Altro dramma che si accompagna all’atto violento, quando la vittima pur profondamente ferita rimane in vita. La percezione che si genera negli altri di fronte alla denuncia , il venire quasi additata quale colpevole di aver suscitato l’atto di violenza, di avere istigato il predatore ad offenderla. Colpevole anche di trovarsi nel posto sbagliato, nell’ora sbagliata e nel vestito sbagliato! Violenza ulteriore che umilia ancora più che la violenza visssuta e subita.

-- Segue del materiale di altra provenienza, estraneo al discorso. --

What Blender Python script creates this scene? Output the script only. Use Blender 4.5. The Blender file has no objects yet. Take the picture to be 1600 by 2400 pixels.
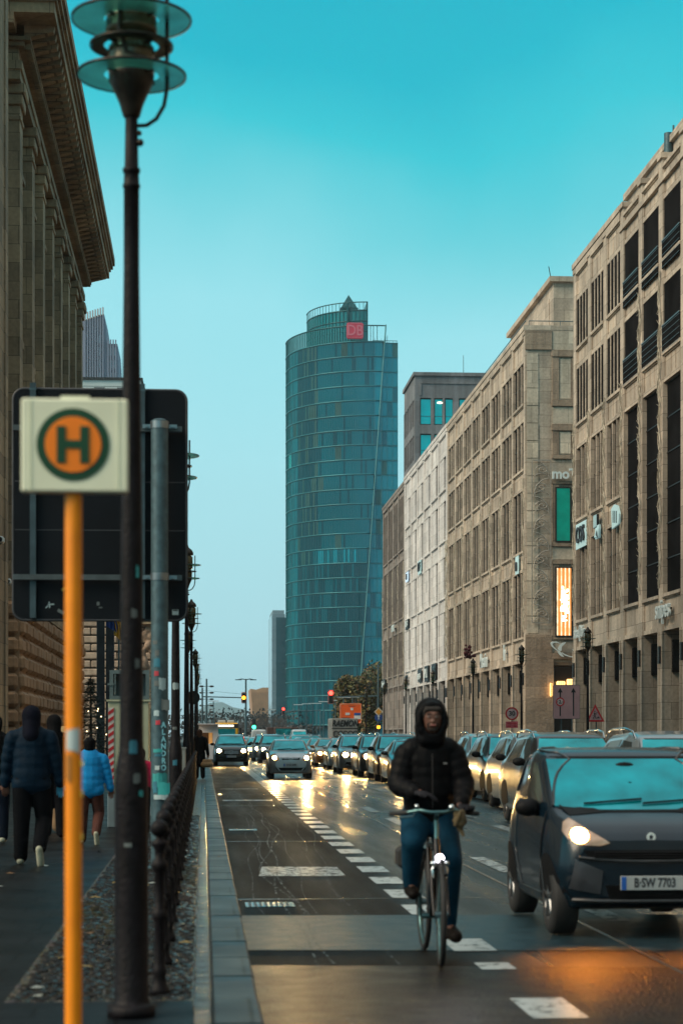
import bpy, bmesh, math, random
from math import sin, cos, tan, pi, radians, sqrt, atan2
from mathutils import Vector, Matrix
from mathutils.bvhtree import BVHTree
random.seed(7)
R = random.Random(11)
sc = bpy.context.scene
COL = sc.collection
F = 4600.0; CX = 800.0; HY = 1724.0; CH = 1.6; PH = 0.12
A = math.atan((CX-477.0)/F)

def WX(px, Y):
    "world X of photo column px at world depth Y"
    u = (px-CX)/F
    return Y*(sin(A)+u*cos(A))/(cos(A)-u*sin(A))
def WZ(py, Y, px=800):
    u = (px-CX)/F
    t = Y/(cos(A)-u*sin(A))
    return CH+(HY-py)/F*t

# ------------------------------------------------------------------ materials
def nodes(m):
    m.use_nodes = True
    nt = m.node_tree; nt.nodes.clear()
    out = nt.nodes.new('ShaderNodeOutputMaterial')
    b = nt.nodes.new('ShaderNodeBsdfPrincipled')
    nt.links.new(b.outputs[0], out.inputs[0])
    return nt, b, out
def N(nt, t, **kw):
    n = nt.nodes.new(t)
    for k, v in kw.items():
        if k.startswith('i_'):
            n.inputs[k[2:].replace('_', ' ')].default_value = v
        else:
            setattr(n, k, v)
    return n
def c4(c): return (c[0], c[1], c[2], 1.0)
def mix(nt, fac, a, b, typ='MIX'):
    n = nt.nodes.new('ShaderNodeMix'); n.data_type = 'RGBA'; n.blend_type = typ
    if isinstance(fac, (int, float)): n.inputs[0].default_value = fac
    else: nt.links.new(fac, n.inputs[0])
    for i, v in ((6, a), (7, b)):
        if isinstance(v, tuple): n.inputs[i].default_value = c4(v)
        else: nt.links.new(v, n.inputs[i])
    return n.outputs[2]
def ramp(nt, src, p0, p1, c0=(0,0,0), c1=(1,1,1)):
    r = nt.nodes.new('ShaderNodeValToRGB')
    r.color_ramp.elements[0].position = p0; r.color_ramp.elements[1].position = p1
    r.color_ramp.elements[0].color = c4(c0); r.color_ramp.elements[1].color = c4(c1)
    nt.links.new(src, r.inputs[0])
    return r.outputs[0]
def coords(nt, world=False, scale=(1,1,1)):
    if world:
        g = nt.nodes.new('ShaderNodeNewGeometry'); o = g.outputs['Position']
    else:
        g = nt.nodes.new('ShaderNodeTexCoord'); o = g.outputs['Object']
    mp = nt.nodes.new('ShaderNodeMapping'); mp.inputs['Scale'].default_value = scale
    nt.links.new(o, mp.inputs[0])
    return mp.outputs[0]
MATS = {}
def pm(name, col, rough=.6, metal=0., var=.25, scale=6., bump=0., bscale=60., emis=None, es=1., world=False, coat=0., alpha=1., sscale=(1,1,1), rvar=0.):
    if name in MATS: return MATS[name]
    m = bpy.data.materials.new(name); nt, b, out = nodes(m)
    b.inputs['Roughness'].default_value = rough; b.inputs['Metallic'].default_value = metal
    co = coords(nt, world, sscale)
    nz = N(nt, 'ShaderNodeTexNoise'); nz.inputs['Scale'].default_value = scale; nz.inputs['Detail'].default_value = 6
    nt.links.new(co, nz.inputs['Vector'])
    f = ramp(nt, nz.outputs[0], .3, .7)
    lo = tuple(c*(1-var) for c in col); hi = tuple(min(1, c*(1+var)) for c in col)
    nt.links.new(mix(nt, f, lo, hi), b.inputs['Base Color'])
    if rvar:
        mr = N(nt, 'ShaderNodeMapRange'); mr.inputs['To Min'].default_value = max(.02, rough-rvar); mr.inputs['To Max'].default_value = min(1, rough+rvar)
        nt.links.new(nz.outputs[0], mr.inputs[0]); nt.links.new(mr.outputs[0], b.inputs['Roughness'])
    if bump:
        n2 = N(nt, 'ShaderNodeTexNoise'); n2.inputs['Scale'].default_value = bscale; n2.inputs['Detail'].default_value = 4
        nt.links.new(co, n2.inputs['Vector'])
        bp = N(nt, 'ShaderNodeBump'); bp.inputs['Strength'].default_value = bump; bp.inputs['Distance'].default_value = .02
        nt.links.new(n2.outputs[0], bp.inputs['Height']); nt.links.new(bp.outputs[0], b.inputs['Normal'])
    if coat: b.inputs['Coat Weight'].default_value = coat; b.inputs['Coat Roughness'].default_value = .06
    if emis: b.inputs['Emission Color'].default_value = c4(emis); b.inputs['Emission Strength'].default_value = es
    if alpha < 1: b.inputs['Alpha'].default_value = alpha
    MATS[name] = m
    return m
def stone(name, col, bw=1.6, bh=.8, joint=.35, var=.22, rough=.8, off=.5, mortar=.012, zoff=0., bump=.3, tint=None):
    if name in MATS: return MATS[name]
    m = bpy.data.materials.new(name); nt, b, out = nodes(m)
    b.inputs['Roughness'].default_value = rough
    g = nt.nodes.new('ShaderNodeNewGeometry')
    sp = N(nt, 'ShaderNodeSeparateXYZ'); nt.links.new(g.outputs['Position'], sp.inputs[0])
    ad = N(nt, 'ShaderNodeMath', operation='ADD'); nt.links.new(sp.outputs[0], ad.inputs[0]); nt.links.new(sp.outputs[1], ad.inputs[1])
    az = N(nt, 'ShaderNodeMath', operation='ADD'); nt.links.new(sp.outputs[2], az.inputs[0]); az.inputs[1].default_value = zoff
    cb = N(nt, 'ShaderNodeCombineXYZ'); nt.links.new(ad.outputs[0], cb.inputs[0]); nt.links.new(az.outputs[0], cb.inputs[1])
    br = N(nt, 'ShaderNodeTexBrick'); br.offset = off
    br.inputs['Scale'].default_value = 1; br.inputs['Brick Width'].default_value = bw; br.inputs['Row Height'].default_value = bh
    br.inputs['Mortar Size'].default_value = mortar; br.inputs['Mortar Smooth'].default_value = .2; br.inputs['Bias'].default_value = 0
    hi = tuple(min(1, c*(1+var*.75)) for c in col); lo = tuple(c*(1-var) for c in col)
    if tint: lo = tint
    br.inputs['Color1'].default_value = c4(hi); br.inputs['Color2'].default_value = c4(lo)
    br.inputs['Mortar'].default_value = c4(tuple(c*joint for c in col))
    nt.links.new(cb.outputs[0], br.inputs['Vector'])
    n1 = N(nt, 'ShaderNodeTexNoise'); n1.inputs['Scale'].default_value = .35; n1.inputs['Detail'].default_value = 8; n1.inputs['Roughness'].default_value = .65
    nt.links.new(g.outputs['Position'], n1.inputs['Vector'])
    n2 = N(nt, 'ShaderNodeTexNoise'); n2.inputs['Scale'].default_value = 7; n2.inputs['Detail'].default_value = 6
    nt.links.new(g.outputs['Position'], n2.inputs['Vector'])
    # vertical weather streaks
    ms = N(nt, 'ShaderNodeMapping'); ms.inputs['Scale'].default_value = (2.2, 2.2, .12); nt.links.new(g.outputs['Position'], ms.inputs[0])
    n3 = N(nt, 'ShaderNodeTexNoise'); n3.inputs['Scale'].default_value = 1.0; n3.inputs['Detail'].default_value = 5; nt.links.new(ms.outputs[0], n3.inputs['Vector'])
    c = mix(nt, .8, br.outputs[0], ramp(nt, n1.outputs[0], .3, .7, (.62,.62,.62), (1.15,1.12,1.08)), 'MULTIPLY')
    c = mix(nt, .7, c, ramp(nt, n2.outputs[0], .3, .75, (.72,.72,.72), (1.15,1.15,1.15)), 'MULTIPLY')
    c = mix(nt, .5, c, ramp(nt, n3.outputs[0], .35, .62, (.6,.57,.54), (1.05,1.05,1.05)), 'MULTIPLY')
    nt.links.new(c, b.inputs['Base Color'])
    if bump:
        bp = N(nt, 'ShaderNodeBump'); bp.inputs['Strength'].default_value = bump; bp.inputs['Distance'].default_value = .03
        nt.links.new(n2.outputs[0], bp.inputs['Height']); nt.links.new(bp.outputs[0], b.inputs['Normal'])
    MATS[name] = m
    return m
def glassy(name, col, rough=.06, metal=.6, var=.2, scale=.4):
    return pm(name, col, rough=rough, metal=metal, var=var, scale=scale)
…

Tema complesso questo della violenza contro le donne, cui vanno date risposte certe, efficaci, incisive. Non bastano le dichiarazioni di intenti, i proclami, la pubblicità “progresso”. Va ripensata l’educazione nei suoi valori fondanti, nella filosofia di base. Se questo fenomeno esiste e dilaga secondo ritmi vertiginosi, è chiaro che quanto si è fatto fin’ora non è sufficiente, non è adeguato, non risponde ai principi universali della convivenza democratica fondata sul rispetto dell’altro indipendentemente dal genere, dal sesso, dalle sue scelte sessuali, dal ruolo che occupa in famiglia e nella società.
Occorre una nuova pedagogia, dove l’individuo deve accettarsi per quello che è, con i propri limiti, le proprie debolezze, coi tratti che gli sono propri. L’individuo vale in quanto tale, non perché sia detentore di potere o perché gli si riconosca una qualità superiore. La ricerca spasmodica, spesso inconscia, di sentirsi forte, bello, attraente, potente, ricco, prestigioso porta a forme di alienazione del proprio io per assumere la maschera del qualcuno che non si è. E ciò, spesso,a discapito dell’altro o, nel nostro caso, dell’altra vista come “il mio oggetto di desiderio” nel senso più lato del termine. Una rivoluzione culturale che ruoti attorno a tale elemento cardine potrebbe, forse, aprire la strada a nuove soluzioni funzionali al contrasto e alla prevenzione della catena senza fine di omicidi di donne.
Filippo Minacapilli
Filippo Minacapilli
Oggi, 25 Novembre 2013, letto e condiviso da molti.
Che sia di contributo alla Prevenzione e al Contrasto della violenza contro le donne.